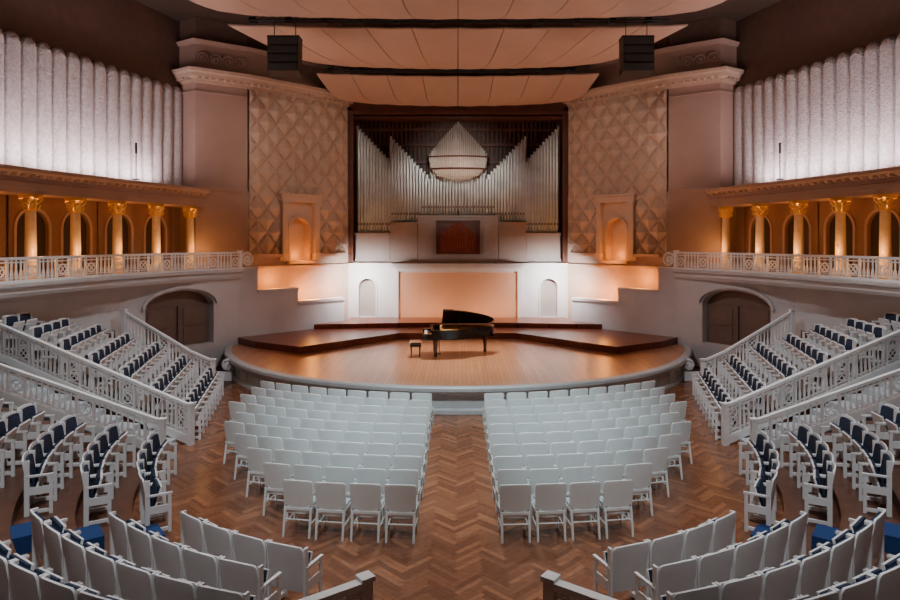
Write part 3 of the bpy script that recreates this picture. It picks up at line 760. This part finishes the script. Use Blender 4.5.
for k in (-1, 1):
    spot((5*k, 14, 11.5), (8.2*k, 16, 1), 2900, (.92, .96, 1), 58)
    spot((3*k, 4, 11.3), (5.5*k, 10.5, .5), 2600, (.92, .96, 1), 56)
    spot((5.5*k, 12, 11.5), (4.0*k, 7.5, .5), 1900, (.92, .96, 1), 56)
    spot((1*k, 16, 11.5), (9*k, 22, 2.0), 1200, (.93, .93, 1), 32)
    spot((0*k, 18, 11.0), (6.4*k, 25.9, 1.3), 560, (.97, .96, 1), 20)
    lp = [(-11.2, 23.2), (-11.75, 20.8), (-12.2, 18.7), (-12.6, 16.4), (-12.9, 13.6)]
    for i in range(4):
        a = Vector(lp[i]); b = Vector(lp[i+1]); m_ = (a+b)/2; L_ = (b-a).length
        l = bpy.data.lights.new('wash', 'AREA'); l.energy = 92; l.color = ROSE; l.shape = 'RECTANGLE'; l.size = L_; l.size_y = .15
        o = bpy.data.objects.new('wall_washer_lamp', l); COL.objects.link(o)
        o.location = ((-m_.x-.65)*k, m_.y, 6.62)
        dx, dy = (b-a).normalized(); dx *= -k
        zdir = Vector((.20*k, 0, 1)).normalized()
        xd = Vector((dx, dy, 0)); xd = (xd-zdir*xd.dot(zdir)).normalized(); zc = -zdir; yd = zc.cross(xd)
        o.rotation_euler = Matrix((xd, yd, zc)).transposed().to_euler()
    for i in range(8):
        a = (Vector(COLL[i])+Vector(COLL[i+1]))/2
        point(((-a.x+.3)*k, a.y, 5.6), 3, ORA)
        a = Vector(COLL[i]); point(((-a.x-.42)*k, a.y-.2, 4.25), 18, (1, .46, .12), .05)
    point((6.05*k, 27.0, 2.4), 75, ORA, .15); point((7.35*k, 25.9, 3.0), 34, ORA, .1)
    point((5.3*k, 27.95, 2.5), 28, ORA, .1)
    area((4.25*k, 27.5, 3.3), (4.3*k, 29, 1.9), 170, (.95, .96, 1), .8, .3)
    area((1.4*k, 28.1, 1.22), (1.4*k, 29, 2.4), 20, (1, .55, .27), 2.2, .1)
    spot((2*k, 19, 9.5), (6.6*k, 27.5, 7.8), 620, (1, .82, .70), 44)
    spot((4*k, 17, 10), (9.2*k, 25, 8.2), 430, (1, .80, .74), 32)
    spot((10.0*k, 19.5, 6.9), (-1*k, 24, 11.4), 560, (1, .64, .42), 70, 1)  # added uplights at the gallery ledge, to warm the canopy from below
for nc, Nv in niche_pts:
    p = nc+Nv*.12+Vector((0, 0, 3.95)); point(p, 9, ORA, .05)
    p = nc-Nv*.7+Vector((0, 0, 4.0)); point(p, 30, ORA, .08)
spot((0, 19, 8.5), (0, 29.5, 7.4), 1000, (1, .96, .88), 34)
W_ = bpy.data.worlds.new('world'); SC.world = W_; W_.use_nodes = True
W_.node_tree.nodes['Background'].inputs['Color'].default_value = (.5, .42, .4, 1)
W_.node_tree.nodes['Background'].inputs['Strength'].default_value = .02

________________________

Requirements >> Write out the full set of lines verbatim, without the pictures.

The response >>
Write part 3 of the bpy script that recreates this picture. It picks up at line 760. This part finishes the script. Use Blender 4.5.
for k in (-1, 1):
    spot((5*k, 14, 11.5), (8.2*k, 16, 1), 2900, (.92, .96, 1), 58)
    spot((3*k, 4, 11.3), (5.5*k, 10.5, .5), 2600, (.92, .96, 1), 56)
    spot((5.5*k, 12, 11.5), (4.0*k, 7.5, .5), 1900, (.92, .96, 1), 56)
    spot((1*k, 16, 11.5), (9*k, 22, 2.0), 1200, (.93, .93, 1), 32)
    spot((0*k, 18, 11.0), (6.4*k, 25.9, 1.3), 560, (.97, .96, 1), 20)
    lp = [(-11.2, 23.2), (-11.75, 20.8), (-12.2, 18.7), (-12.6, 16.4), (-12.9, 13.6)]
    for i in range(4):
        a = Vector(lp[i]); b = Vector(lp[i+1]); m_ = (a+b)/2; L_ = (b-a).length
        l = bpy.data.lights.new('wash', 'AREA'); l.energy = 92; l.color = ROSE; l.shape = 'RECTANGLE'; l.size = L_; l.size_y = .15
        o = bpy.data.objects.new('wall_washer_lamp', l); COL.objects.link(o)
        o.location = ((-m_.x-.65)*k, m_.y, 6.62)
        dx, dy = (b-a).normalized(); dx *= -k
        zdir = Vector((.20*k, 0, 1)).normalized()
        xd = Vector((dx, dy, 0)); xd = (xd-zdir*xd.dot(zdir)).normalized(); zc = -zdir; yd = zc.cross(xd)
        o.rotation_euler = Matrix((xd, yd, zc)).transposed().to_euler()
    for i in range(8):
        a = (Vector(COLL[i])+Vector(COLL[i+1]))/2
        point(((-a.x+.3)*k, a.y, 5.6), 3, ORA)
        a = Vector(COLL[i]); point(((-a.x-.42)*k, a.y-.2, 4.25), 18, (1, .46, .12), .05)
    point((6.05*k, 27.0, 2.4), 75, ORA, .15); point((7.35*k, 25.9, 3.0), 34, ORA, .1)
    point((5.3*k, 27.95, 2.5), 28, ORA, .1)
    area((4.25*k, 27.5, 3.3), (4.3*k, 29, 1.9), 170, (.95, .96, 1), .8, .3)
    area((1.4*k, 28.1, 1.22), (1.4*k, 29, 2.4), 20, (1, .55, .27), 2.2, .1)
    spot((2*k, 19, 9.5), (6.6*k, 27.5, 7.8), 620, (1, .82, .70), 44)
    spot((4*k, 17, 10), (9.2*k, 25, 8.2), 430, (1, .80, .74), 32)
    spot((10.0*k, 19.5, 6.9), (-1*k, 24, 11.4), 560, (1, .64, .42), 70, 1)  # added uplights at the gallery ledge, to warm the canopy from below
for nc, Nv in niche_pts:
    p = nc+Nv*.12+Vector((0, 0, 3.95)); point(p, 9, ORA, .05)
    p = nc-Nv*.7+Vector((0, 0, 4.0)); point(p, 30, ORA, .08)
spot((0, 19, 8.5), (0, 29.5, 7.4), 1000, (1, .96, .88), 34)
W_ = bpy.data.worlds.new('world'); SC.world = W_; W_.use_nodes = True
W_.node_tree.nodes['Background'].inputs['Color'].default_value = (.5, .42, .4, 1)
W_.node_tree.nodes['Background'].inputs['Strength'].default_value = .02